Como ella misma ha escrito: “La ciencia política se define antes por los temas que estudia que por una determinada metodología”. Para estudiar ciertos temas y para llegar a resultados o conclusiones acotadas o relativamente acotadas, la ciencia política que se cultiva en Estados Unidos y cada vez más en México ha hecho y seguirá haciendo aportes. Para otros temas, alguna de las muchas variantes de la ciencia política europea resultará más útil y más provechosa intelectualmente. En cualquier caso, me parece importante no plantear esta tensión como un juego de suma cero (aunque vistas ciertas posturas de ambos lados, se entiende que a veces resulte difícil evitar este reduccionismo) y, sobre todo, coincido con ella en la importancia fundamental de mantener una pluralidad de hipótesis, de enfoques y de metodologías.
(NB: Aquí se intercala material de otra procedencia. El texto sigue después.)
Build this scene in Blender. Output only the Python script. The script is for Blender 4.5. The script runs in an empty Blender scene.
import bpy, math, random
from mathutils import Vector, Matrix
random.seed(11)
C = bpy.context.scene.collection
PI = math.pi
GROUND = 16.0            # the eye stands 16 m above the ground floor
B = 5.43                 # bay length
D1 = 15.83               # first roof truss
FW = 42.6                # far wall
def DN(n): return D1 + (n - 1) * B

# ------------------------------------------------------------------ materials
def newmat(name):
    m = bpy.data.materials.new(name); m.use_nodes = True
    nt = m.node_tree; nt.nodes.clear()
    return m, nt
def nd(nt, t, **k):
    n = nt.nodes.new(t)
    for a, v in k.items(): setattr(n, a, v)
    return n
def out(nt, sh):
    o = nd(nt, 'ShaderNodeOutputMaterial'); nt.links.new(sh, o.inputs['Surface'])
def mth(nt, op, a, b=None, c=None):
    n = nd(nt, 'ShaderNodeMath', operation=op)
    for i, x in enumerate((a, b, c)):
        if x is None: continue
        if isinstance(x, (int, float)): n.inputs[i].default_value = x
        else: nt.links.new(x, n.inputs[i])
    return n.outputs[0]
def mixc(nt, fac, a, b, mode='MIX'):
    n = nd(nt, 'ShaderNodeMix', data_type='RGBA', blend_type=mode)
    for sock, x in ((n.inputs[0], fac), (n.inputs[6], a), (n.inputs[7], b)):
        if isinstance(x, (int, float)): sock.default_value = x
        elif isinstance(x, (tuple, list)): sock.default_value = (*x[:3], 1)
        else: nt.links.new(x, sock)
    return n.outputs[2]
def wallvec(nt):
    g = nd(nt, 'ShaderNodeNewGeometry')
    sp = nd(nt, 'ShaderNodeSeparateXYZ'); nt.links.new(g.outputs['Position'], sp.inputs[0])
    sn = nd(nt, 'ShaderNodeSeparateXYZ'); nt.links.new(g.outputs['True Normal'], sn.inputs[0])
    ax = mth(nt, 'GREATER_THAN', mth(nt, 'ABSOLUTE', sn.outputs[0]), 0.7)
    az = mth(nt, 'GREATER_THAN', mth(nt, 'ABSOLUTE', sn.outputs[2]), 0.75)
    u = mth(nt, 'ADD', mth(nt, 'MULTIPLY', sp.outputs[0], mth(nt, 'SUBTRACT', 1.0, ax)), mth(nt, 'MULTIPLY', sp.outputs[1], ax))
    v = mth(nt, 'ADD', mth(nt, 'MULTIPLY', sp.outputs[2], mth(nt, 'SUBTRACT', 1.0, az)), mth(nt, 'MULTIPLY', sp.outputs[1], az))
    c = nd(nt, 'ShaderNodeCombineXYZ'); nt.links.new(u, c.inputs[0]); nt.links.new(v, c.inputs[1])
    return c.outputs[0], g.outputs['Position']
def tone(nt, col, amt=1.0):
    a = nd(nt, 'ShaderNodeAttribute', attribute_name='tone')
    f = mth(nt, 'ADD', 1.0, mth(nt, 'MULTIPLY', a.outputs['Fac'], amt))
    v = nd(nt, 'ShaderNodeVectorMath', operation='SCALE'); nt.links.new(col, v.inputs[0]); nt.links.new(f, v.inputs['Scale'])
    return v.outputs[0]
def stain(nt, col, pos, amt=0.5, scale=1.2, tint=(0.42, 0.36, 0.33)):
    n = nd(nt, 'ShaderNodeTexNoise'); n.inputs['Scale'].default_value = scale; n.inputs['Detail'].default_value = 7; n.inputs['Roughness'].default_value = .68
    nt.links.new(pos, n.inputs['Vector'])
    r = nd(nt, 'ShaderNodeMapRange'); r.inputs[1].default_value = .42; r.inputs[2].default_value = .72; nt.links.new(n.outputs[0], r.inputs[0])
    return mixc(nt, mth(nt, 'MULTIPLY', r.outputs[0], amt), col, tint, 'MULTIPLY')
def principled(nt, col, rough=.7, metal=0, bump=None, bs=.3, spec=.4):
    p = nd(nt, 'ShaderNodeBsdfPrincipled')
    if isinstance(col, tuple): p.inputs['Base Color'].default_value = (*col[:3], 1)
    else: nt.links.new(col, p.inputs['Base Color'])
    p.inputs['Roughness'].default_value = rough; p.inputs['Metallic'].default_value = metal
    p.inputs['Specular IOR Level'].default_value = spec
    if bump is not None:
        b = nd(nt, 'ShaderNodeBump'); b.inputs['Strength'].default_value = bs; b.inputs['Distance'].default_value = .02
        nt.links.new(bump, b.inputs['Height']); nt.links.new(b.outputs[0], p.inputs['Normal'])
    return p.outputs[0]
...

Soledad Loaeza ha apostado durante toda su trayectoria académica por una cierta manera de ver la ciencia política. A este respecto, sobra decirlo quizá, son sus libros y sus artículos los que tienen la palabra.
Roberto Breña
Académico de El Colegio de México
1 Me referiré así a la doctora Loaeza a lo largo de este escrito porque así la conocí (cuando, hace muchos años, entré como oyente a su curso sobre historia de Europa en el Centro de Estudios Internacionales de El Colegio de México) y porque está a punto de cumplir medio siglo como profesora en el Colmex (además, ha sido profesora en otras instituciones universitarias, mexicanas y extranjeras).